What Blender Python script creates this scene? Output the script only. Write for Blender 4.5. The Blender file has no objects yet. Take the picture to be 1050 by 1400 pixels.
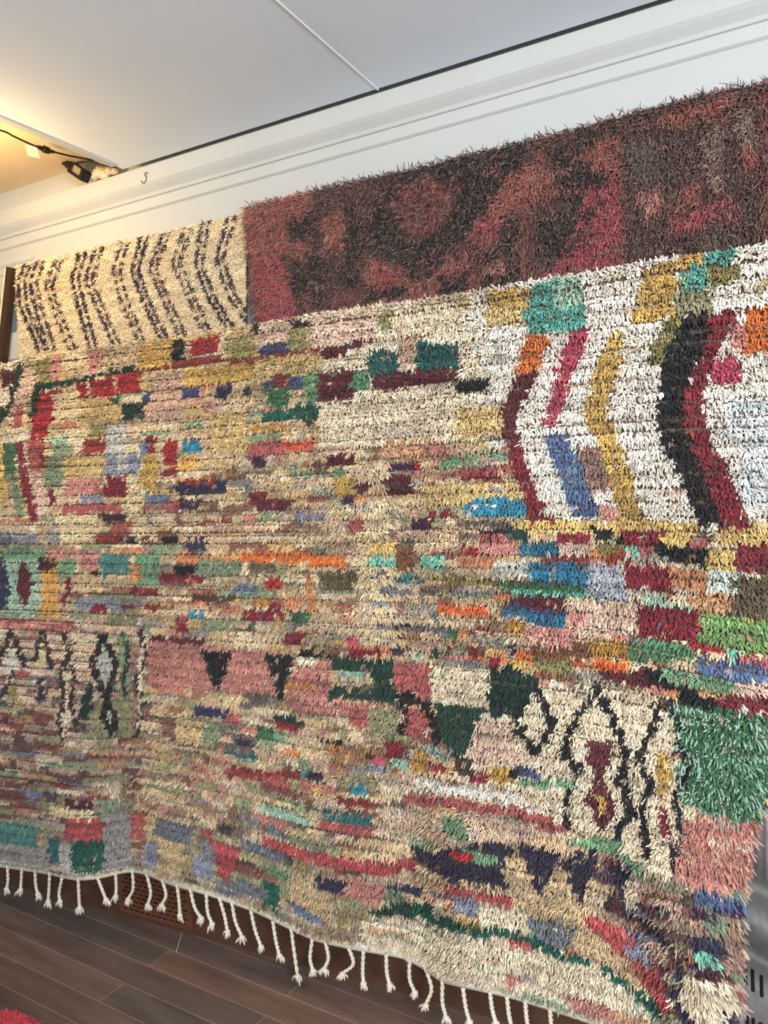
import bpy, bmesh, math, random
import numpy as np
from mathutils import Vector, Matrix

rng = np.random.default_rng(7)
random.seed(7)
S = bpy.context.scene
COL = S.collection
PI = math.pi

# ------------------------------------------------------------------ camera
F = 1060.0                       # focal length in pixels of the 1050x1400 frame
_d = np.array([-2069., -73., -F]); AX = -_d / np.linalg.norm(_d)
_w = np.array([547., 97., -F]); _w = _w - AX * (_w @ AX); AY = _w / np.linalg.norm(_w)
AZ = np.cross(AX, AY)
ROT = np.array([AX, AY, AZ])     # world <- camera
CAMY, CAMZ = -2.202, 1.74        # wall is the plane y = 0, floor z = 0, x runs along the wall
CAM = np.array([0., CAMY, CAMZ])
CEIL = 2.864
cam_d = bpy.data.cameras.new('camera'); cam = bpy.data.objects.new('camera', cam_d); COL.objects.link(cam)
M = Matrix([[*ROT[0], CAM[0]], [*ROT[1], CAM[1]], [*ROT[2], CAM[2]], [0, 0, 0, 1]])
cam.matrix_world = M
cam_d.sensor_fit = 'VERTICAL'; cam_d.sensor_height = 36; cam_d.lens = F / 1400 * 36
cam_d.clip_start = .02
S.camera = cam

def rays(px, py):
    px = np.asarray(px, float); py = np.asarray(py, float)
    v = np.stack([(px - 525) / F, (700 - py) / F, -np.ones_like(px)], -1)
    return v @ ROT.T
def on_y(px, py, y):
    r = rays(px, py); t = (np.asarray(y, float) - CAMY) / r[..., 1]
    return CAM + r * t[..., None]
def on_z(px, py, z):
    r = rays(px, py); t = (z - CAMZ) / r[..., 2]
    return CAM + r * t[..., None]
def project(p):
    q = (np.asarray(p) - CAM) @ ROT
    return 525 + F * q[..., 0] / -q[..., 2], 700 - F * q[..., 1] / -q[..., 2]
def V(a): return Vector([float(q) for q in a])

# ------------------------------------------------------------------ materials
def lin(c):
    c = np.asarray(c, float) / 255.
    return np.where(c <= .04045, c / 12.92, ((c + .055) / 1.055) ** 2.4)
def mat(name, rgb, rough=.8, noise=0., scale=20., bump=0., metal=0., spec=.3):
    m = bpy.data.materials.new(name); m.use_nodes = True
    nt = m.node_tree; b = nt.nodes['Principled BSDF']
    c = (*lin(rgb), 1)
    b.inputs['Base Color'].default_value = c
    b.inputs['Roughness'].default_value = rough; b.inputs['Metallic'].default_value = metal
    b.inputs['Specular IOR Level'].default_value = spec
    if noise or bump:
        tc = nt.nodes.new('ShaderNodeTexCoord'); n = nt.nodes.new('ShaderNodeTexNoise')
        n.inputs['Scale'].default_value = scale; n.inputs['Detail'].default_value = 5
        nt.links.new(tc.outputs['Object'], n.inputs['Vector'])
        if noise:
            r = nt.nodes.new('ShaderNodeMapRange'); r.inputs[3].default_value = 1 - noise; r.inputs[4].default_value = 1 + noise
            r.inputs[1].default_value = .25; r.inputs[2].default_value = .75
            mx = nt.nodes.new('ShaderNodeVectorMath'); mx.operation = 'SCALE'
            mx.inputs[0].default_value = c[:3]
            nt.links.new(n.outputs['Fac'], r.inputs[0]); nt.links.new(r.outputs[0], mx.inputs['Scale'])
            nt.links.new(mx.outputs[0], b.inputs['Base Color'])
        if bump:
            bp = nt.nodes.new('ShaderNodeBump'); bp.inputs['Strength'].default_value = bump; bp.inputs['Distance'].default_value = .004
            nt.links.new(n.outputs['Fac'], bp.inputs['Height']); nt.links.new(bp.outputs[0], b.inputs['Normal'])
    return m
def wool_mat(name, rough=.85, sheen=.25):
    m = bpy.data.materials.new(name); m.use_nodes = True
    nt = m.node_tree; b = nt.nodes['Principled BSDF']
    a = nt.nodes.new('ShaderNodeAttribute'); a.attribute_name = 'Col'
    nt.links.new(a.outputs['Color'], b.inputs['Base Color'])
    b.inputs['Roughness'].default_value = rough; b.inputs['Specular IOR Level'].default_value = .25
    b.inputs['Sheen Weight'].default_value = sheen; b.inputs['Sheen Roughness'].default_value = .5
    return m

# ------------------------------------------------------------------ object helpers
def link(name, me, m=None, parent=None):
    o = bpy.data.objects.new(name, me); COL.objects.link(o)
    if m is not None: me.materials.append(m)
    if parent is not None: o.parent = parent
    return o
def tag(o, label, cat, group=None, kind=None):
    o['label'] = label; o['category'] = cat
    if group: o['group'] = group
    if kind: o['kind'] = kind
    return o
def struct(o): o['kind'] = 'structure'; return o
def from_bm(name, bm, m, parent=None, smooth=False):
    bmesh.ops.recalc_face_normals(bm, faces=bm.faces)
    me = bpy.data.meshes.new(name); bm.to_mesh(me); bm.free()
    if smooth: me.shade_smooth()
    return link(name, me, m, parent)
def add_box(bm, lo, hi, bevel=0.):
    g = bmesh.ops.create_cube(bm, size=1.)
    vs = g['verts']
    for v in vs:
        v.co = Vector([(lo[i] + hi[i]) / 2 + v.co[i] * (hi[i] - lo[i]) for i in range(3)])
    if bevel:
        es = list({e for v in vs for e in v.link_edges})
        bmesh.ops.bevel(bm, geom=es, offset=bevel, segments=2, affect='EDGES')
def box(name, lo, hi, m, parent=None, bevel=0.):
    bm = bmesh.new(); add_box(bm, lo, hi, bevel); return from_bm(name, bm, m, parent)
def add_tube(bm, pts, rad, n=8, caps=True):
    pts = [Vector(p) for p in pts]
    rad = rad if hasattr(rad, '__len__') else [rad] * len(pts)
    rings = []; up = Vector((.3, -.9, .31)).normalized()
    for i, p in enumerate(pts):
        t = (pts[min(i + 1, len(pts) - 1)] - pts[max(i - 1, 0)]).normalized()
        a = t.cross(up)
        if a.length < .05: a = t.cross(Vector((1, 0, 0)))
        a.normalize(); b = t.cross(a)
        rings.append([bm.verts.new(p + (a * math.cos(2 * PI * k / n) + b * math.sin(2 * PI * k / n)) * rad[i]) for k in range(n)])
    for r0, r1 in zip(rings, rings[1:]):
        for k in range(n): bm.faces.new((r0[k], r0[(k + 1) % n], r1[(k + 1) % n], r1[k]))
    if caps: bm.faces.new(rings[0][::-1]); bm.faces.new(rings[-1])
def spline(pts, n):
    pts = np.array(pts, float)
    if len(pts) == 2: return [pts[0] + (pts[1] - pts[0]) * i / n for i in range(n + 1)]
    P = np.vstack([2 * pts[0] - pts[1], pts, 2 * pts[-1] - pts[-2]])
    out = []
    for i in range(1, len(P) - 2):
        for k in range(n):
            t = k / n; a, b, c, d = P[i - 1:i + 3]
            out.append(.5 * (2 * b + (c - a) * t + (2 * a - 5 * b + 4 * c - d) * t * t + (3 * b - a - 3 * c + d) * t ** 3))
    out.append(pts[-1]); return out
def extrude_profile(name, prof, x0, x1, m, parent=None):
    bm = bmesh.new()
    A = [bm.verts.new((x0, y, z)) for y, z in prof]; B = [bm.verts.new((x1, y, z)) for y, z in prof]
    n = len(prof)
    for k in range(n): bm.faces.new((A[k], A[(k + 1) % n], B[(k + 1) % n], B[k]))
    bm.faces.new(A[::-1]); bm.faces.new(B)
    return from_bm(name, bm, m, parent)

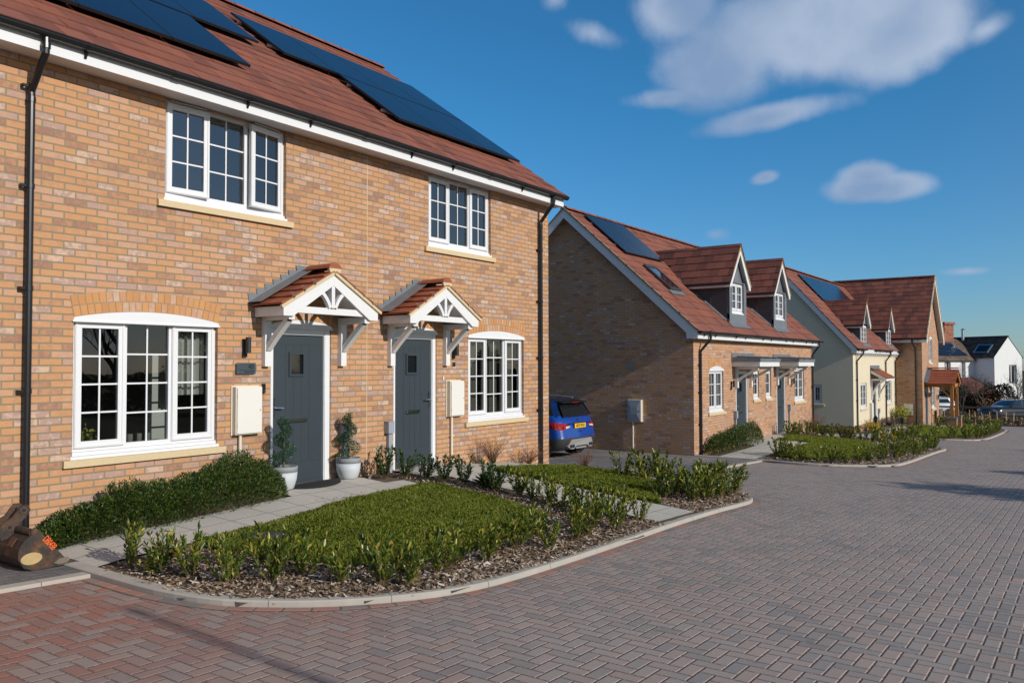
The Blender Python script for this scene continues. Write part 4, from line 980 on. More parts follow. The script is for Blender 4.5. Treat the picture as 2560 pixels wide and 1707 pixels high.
*****
Print out the whole of the material word for word, without pictures.

**Task response**
What Blender Python script creates this scene? Output the script only. Write for Blender 4.5. The Blender file has no objects yet. Take the picture to be 1050 by 1400 pixels.
import bpy, bmesh, math, random
import numpy as np
from mathutils import Vector, Matrix

rng = np.random.default_rng(7)
random.seed(7)
S = bpy.context.scene
COL = S.collection
PI = math.pi

# ------------------------------------------------------------------ camera
F = 1060.0                       # focal length in pixels of the 1050x1400 frame
_d = np.array([-2069., -73., -F]); AX = -_d / np.linalg.norm(_d)
_w = np.array([547., 97., -F]); _w = _w - AX * (_w @ AX); AY = _w / np.linalg.norm(_w)
AZ = np.cross(AX, AY)
ROT = np.array([AX, AY, AZ])     # world <- camera
CAMY, CAMZ = -2.202, 1.74        # wall is the plane y = 0, floor z = 0, x runs along the wall
CAM = np.array([0., CAMY, CAMZ])
CEIL = 2.864
cam_d = bpy.data.cameras.new('camera'); cam = bpy.data.objects.new('camera', cam_d); COL.objects.link(cam)
M = Matrix([[*ROT[0], CAM[0]], [*ROT[1], CAM[1]], [*ROT[2], CAM[2]], [0, 0, 0, 1]])
cam.matrix_world = M
cam_d.sensor_fit = 'VERTICAL'; cam_d.sensor_height = 36; cam_d.lens = F / 1400 * 36
cam_d.clip_start = .02
S.camera = cam

def rays(px, py):
    px = np.asarray(px, float); py = np.asarray(py, float)
    v = np.stack([(px - 525) / F, (700 - py) / F, -np.ones_like(px)], -1)
    return v @ ROT.T
def on_y(px, py, y):
    r = rays(px, py); t = (np.asarray(y, float) - CAMY) / r[..., 1]
    return CAM + r * t[..., None]
def on_z(px, py, z):
    r = rays(px, py); t = (z - CAMZ) / r[..., 2]
    return CAM + r * t[..., None]
def project(p):
    q = (np.asarray(p) - CAM) @ ROT
    return 525 + F * q[..., 0] / -q[..., 2], 700 - F * q[..., 1] / -q[..., 2]
def V(a): return Vector([float(q) for q in a])

# ------------------------------------------------------------------ materials
def lin(c):
    c = np.asarray(c, float) / 255.
    return np.where(c <= .04045, c / 12.92, ((c + .055) / 1.055) ** 2.4)
def mat(name, rgb, rough=.8, noise=0., scale=20., bump=0., metal=0., spec=.3):
    m = bpy.data.materials.new(name); m.use_nodes = True
    nt = m.node_tree; b = nt.nodes['Principled BSDF']
    c = (*lin(rgb), 1)
    b.inputs['Base Color'].default_value = c
    b.inputs['Roughness'].default_value = rough; b.inputs['Metallic'].default_value = metal
    b.inputs['Specular IOR Level'].default_value = spec
    if noise or bump:
        tc = nt.nodes.new('ShaderNodeTexCoord'); n = nt.nodes.new('ShaderNodeTexNoise')
        n.inputs['Scale'].default_value = scale; n.inputs['Detail'].default_value = 5
        nt.links.new(tc.outputs['Object'], n.inputs['Vector'])
        if noise:
            r = nt.nodes.new('ShaderNodeMapRange'); r.inputs[3].default_value = 1 - noise; r.inputs[4].default_value = 1 + noise
            r.inputs[1].default_value = .25; r.inputs[2].default_value = .75
            mx = nt.nodes.new('ShaderNodeVectorMath'); mx.operation = 'SCALE'
            mx.inputs[0].default_value = c[:3]
            nt.links.new(n.outputs['Fac'], r.inputs[0]); nt.links.new(r.outputs[0], mx.inputs['Scale'])
            nt.links.new(mx.outputs[0], b.inputs['Base Color'])
        if bump:
            bp = nt.nodes.new('ShaderNodeBump'); bp.inputs['Strength'].default_value = bump; bp.inputs['Distance'].default_value = .004
            nt.links.new(n.outputs['Fac'], bp.inputs['Height']); nt.links.new(bp.outputs[0], b.inputs['Normal'])
    return m
def wool_mat(name, rough=.85, sheen=.25):
    m = bpy.data.materials.new(name); m.use_nodes = True
    nt = m.node_tree; b = nt.nodes['Principled BSDF']
    a = nt.nodes.new('ShaderNodeAttribute'); a.attribute_name = 'Col'
    nt.links.new(a.outputs['Color'], b.inputs['Base Color'])
    b.inputs['Roughness'].default_value = rough; b.inputs['Specular IOR Level'].default_value = .25
    b.inputs['Sheen Weight'].default_value = sheen; b.inputs['Sheen Roughness'].default_value = .5
    return m

# ------------------------------------------------------------------ object helpers
def link(name, me, m=None, parent=None):
    o = bpy.data.objects.new(name, me); COL.objects.link(o)
    if m is not None: me.materials.append(m)
    if parent is not None: o.parent = parent
    return o
def tag(o, label, cat, group=None, kind=None):
    o['label'] = label; o['category'] = cat
    if group: o['group'] = group
    if kind: o['kind'] = kind
    return o
def struct(o): o['kind'] = 'structure'; return o
def from_bm(name, bm, m, parent=None, smooth=False):
    bmesh.ops.recalc_face_normals(bm, faces=bm.faces)
    me = bpy.data.meshes.new(name); bm.to_mesh(me); bm.free()
    if smooth: me.shade_smooth()
    return link(name, me, m, parent)
def add_box(bm, lo, hi, bevel=0.):
    g = bmesh.ops.create_cube(bm, size=1.)
    vs = g['verts']
    for v in vs:
        v.co = Vector([(lo[i] + hi[i]) / 2 + v.co[i] * (hi[i] - lo[i]) for i in range(3)])
    if bevel:
        es = list({e for v in vs for e in v.link_edges})
        bmesh.ops.bevel(bm, geom=es, offset=bevel, segments=2, affect='EDGES')
def box(name, lo, hi, m, parent=None, bevel=0.):
    bm = bmesh.new(); add_box(bm, lo, hi, bevel); return from_bm(name, bm, m, parent)
def add_tube(bm, pts, rad, n=8, caps=True):
    pts = [Vector(p) for p in pts]
    rad = rad if hasattr(rad, '__len__') else [rad] * len(pts)
    rings = []; up = Vector((.3, -.9, .31)).normalized()
    for i, p in enumerate(pts):
        t = (pts[min(i + 1, len(pts) - 1)] - pts[max(i - 1, 0)]).normalized()
        a = t.cross(up)
        if a.length < .05: a = t.cross(Vector((1, 0, 0)))
        a.normalize(); b = t.cross(a)
        rings.append([bm.verts.new(p + (a * math.cos(2 * PI * k / n) + b * math.sin(2 * PI * k / n)) * rad[i]) for k in range(n)])
    for r0, r1 in zip(rings, rings[1:]):
        for k in range(n): bm.faces.new((r0[k], r0[(k + 1) % n], r1[(k + 1) % n], r1[k]))
    if caps: bm.faces.new(rings[0][::-1]); bm.faces.new(rings[-1])
def spline(pts, n):
    pts = np.array(pts, float)
    if len(pts) == 2: return [pts[0] + (pts[1] - pts[0]) * i / n for i in range(n + 1)]
    P = np.vstack([2 * pts[0] - pts[1], pts, 2 * pts[-1] - pts[-2]])
    out = []
    for i in range(1, len(P) - 2):
        for k in range(n):
            t = k / n; a, b, c, d = P[i - 1:i + 3]
            out.append(.5 * (2 * b + (c - a) * t + (2 * a - 5 * b + 4 * c - d) * t * t + (3 * b - a - 3 * c + d) * t ** 3))
    out.append(pts[-1]); return out
def extrude_profile(name, prof, x0, x1, m, parent=None):
    bm = bmesh.new()
    A = [bm.verts.new((x0, y, z)) for y, z in prof]; B = [bm.verts.new((x1, y, z)) for y, z in prof]
    n = len(prof)
    for k in range(n): bm.faces.new((A[k], A[(k + 1) % n], B[(k + 1) % n], B[k]))
    bm.faces.new(A[::-1]); bm.faces.new(B)
    return from_bm(name, bm, m, parent)

The Blender Python script for this scene continues. Write part 4, from line 980 on. More parts follow. The script is for Blender 4.5. Treat the picture as 2560 pixels wide and 1707 pixels high.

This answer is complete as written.